In 2008 ASIC introduced the Amended Rights Issue Regime to encourage companies to raise capital more often via rights issues than placements. ASIC wanted to encourage rights issues so that retail could be included in liquidity events and small investors were not disadvantaged. They did this by relaxing disclosure obligations – essentially removing the need for companies to issue a Prospectus when conducting a rights issue.
As the graph below shows, save for the steep increase in rights issues during the GFC (largely by the big banks), that hasn’t quite happened as planned. Placements have remained the predominant form of capital raising before and since the attempt. In the four years before the ASIC amendment (2003-2007) placements accounted for 69% of all capital raised by listed companies. In the last four years (2010-2014) they have accounted for 62%.
Total Capital Raised – Rights Issues v Placements ($m)
One thing that seems to have trumped the easing of documentation is the timing of funds delivered to companies by these two methods – a placement is often conducted in the course of a day, a rights issue often takes a number of weeks. A companies’ need for rapid capital often trumps its shareholder dilution concerns.
Considering the terms of reference, and the mention in the interim report, will the FSI give due consideration to giving the same kind of relief for companies conducting placements?
Unlike the US, which enforces ‘periodic disclosure’ Australian practice of ‘continuous disclosure’ is perceived as one of the cornerstones of our financial system. It refers to a company’s obligation to immediately disclose to the market any price sensitive information. The intention being that investors ought to know material details about companies that they entrust with their hard earned.

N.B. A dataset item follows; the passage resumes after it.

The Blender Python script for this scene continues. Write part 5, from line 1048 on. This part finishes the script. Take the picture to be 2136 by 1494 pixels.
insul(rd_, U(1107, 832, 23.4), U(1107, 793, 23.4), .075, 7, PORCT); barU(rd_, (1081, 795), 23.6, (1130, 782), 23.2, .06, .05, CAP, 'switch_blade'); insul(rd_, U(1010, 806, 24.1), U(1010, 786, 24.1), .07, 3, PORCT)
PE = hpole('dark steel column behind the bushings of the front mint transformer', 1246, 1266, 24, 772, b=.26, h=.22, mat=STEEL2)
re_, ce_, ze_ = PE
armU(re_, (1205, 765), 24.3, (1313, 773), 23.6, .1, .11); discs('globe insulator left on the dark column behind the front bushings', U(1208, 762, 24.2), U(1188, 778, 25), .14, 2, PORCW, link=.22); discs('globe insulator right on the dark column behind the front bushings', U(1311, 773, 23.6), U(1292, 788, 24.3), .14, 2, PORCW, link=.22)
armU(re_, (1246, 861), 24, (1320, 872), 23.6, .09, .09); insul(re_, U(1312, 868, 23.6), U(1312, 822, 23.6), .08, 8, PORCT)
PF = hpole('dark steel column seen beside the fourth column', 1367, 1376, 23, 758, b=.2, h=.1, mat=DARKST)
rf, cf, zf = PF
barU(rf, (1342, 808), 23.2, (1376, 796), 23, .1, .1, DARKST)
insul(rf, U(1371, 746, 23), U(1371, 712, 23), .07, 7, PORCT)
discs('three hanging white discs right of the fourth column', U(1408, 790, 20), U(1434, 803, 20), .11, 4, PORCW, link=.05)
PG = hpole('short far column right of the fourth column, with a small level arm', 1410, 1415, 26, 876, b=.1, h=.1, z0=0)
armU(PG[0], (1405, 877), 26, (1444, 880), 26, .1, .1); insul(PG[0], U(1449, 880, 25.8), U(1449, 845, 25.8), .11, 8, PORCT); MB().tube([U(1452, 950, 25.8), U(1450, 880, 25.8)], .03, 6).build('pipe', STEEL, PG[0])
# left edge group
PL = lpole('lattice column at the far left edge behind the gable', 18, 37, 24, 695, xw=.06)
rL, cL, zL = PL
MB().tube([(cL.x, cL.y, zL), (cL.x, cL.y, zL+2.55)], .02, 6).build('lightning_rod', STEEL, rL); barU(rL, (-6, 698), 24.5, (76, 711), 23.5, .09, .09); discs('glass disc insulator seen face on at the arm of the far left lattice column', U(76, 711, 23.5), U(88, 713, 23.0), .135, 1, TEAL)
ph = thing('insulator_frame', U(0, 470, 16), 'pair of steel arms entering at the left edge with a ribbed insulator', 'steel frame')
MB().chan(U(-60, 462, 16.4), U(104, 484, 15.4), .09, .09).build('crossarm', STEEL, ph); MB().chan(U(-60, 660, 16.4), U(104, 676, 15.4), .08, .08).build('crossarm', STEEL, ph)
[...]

Australia’s approach is widely regarded as “among the world’s best, striking an appropriate balance between the benefits of a fully informed market and the need for certain information to remain confidential, at least for a period of time.”
As such, all listed companies are disclosing entities and all price sensitive information about that company is available to the market at any point in time. Yet the documentation requirements for placements mean that unless a (continuously disclosing) company issues a prospectus with the offer, retail investors aren’t trusted to make an informed decision about whether or not to participate – while s708 investors are.
In other words, small shareholders and retail investors are locked out. They are able to buy securities on-market ‘yesterday’ at full price, ‘tomorrow’ at full price, but not ‘today’ at a discount. By numbers, retail investors and small shareholders were excluded from $13bn of capital raised via placements this year alone and $93bn since the ASIC amendment in 2008.
What makes this issue particularly topical are the activities in New Zealand, the UK, Canada, and the US where authorities are realizing that under the current rules retail investors and small shareholders are disadvantaged… and are doing something about it.
As of April 1st this year New Zealand retail investors have the same regulatory access to new equity issues as wholesale, institutional, and sophisticated investors. Under the amendments in the New Securities Act (2013), listed companies get can access retail investors when issuing fungible securities, without the need for a disclosure document.
In the UK, HRM Treasury announced in April 2013 that Individual Savings Accounts (tax-free accounts, essentially like Australian SMSFs) would now be able to buy shares in the Alternative Investments Market (AIM), London’s speculative exchange – home to small, risky, early-stage companies in the mining, technology, energy, and biotech sectors. They had previously only been permitted to purchase mainboard-listed company stocks, perceived to be more established and less risky.
Just this year, a number of securities commissions in Canada issued an exemption for companies listed on the TSX, TSX Venture Exchange (and other Canadian exchanges) from having to issue a prospectus when raising capital from existing shareholders. This is subject to some investor protections like investment limits, but is yet another case of what is a long awaited change in regulation to streamline the capital raising process and not disadvantage existing shareholders.
Freelancer’s Matt Barrie recently speculated (and fairly confidently) that Malcolm Turnbull will soon introduce legislation to allow retail investors to fund early stage companies without a registered offering document. He may do so – and we would not be the first. The Jumpstart Our Businesses Startups Act (aka JOBS Act) of 2012 opened up the crowdfunding space in the US.
In the context of liberalising retail access to markets and not conflating ‘sophisticated investors’ with ‘sophistication in investing’ – surely everyone makes poor investments! – the recommendations of the FSI could directly affect the 6 million Australians who own shares.
In the course of the inquiry, the FSI has received over 6,700 public submissions from banks, fund managers, regulators, individuals, lawyers, others. The FSI is as monumental a task to undertake as it is an event in Australian history – only two have preceded it: the Campbell Inquiry in 1981 recommended the floating of the Australian dollar, the Wallis Inquiry of 1997 recommended the establishment of APRA and ASIC as we know it.
The Murray Inquiry has big shoes to fill.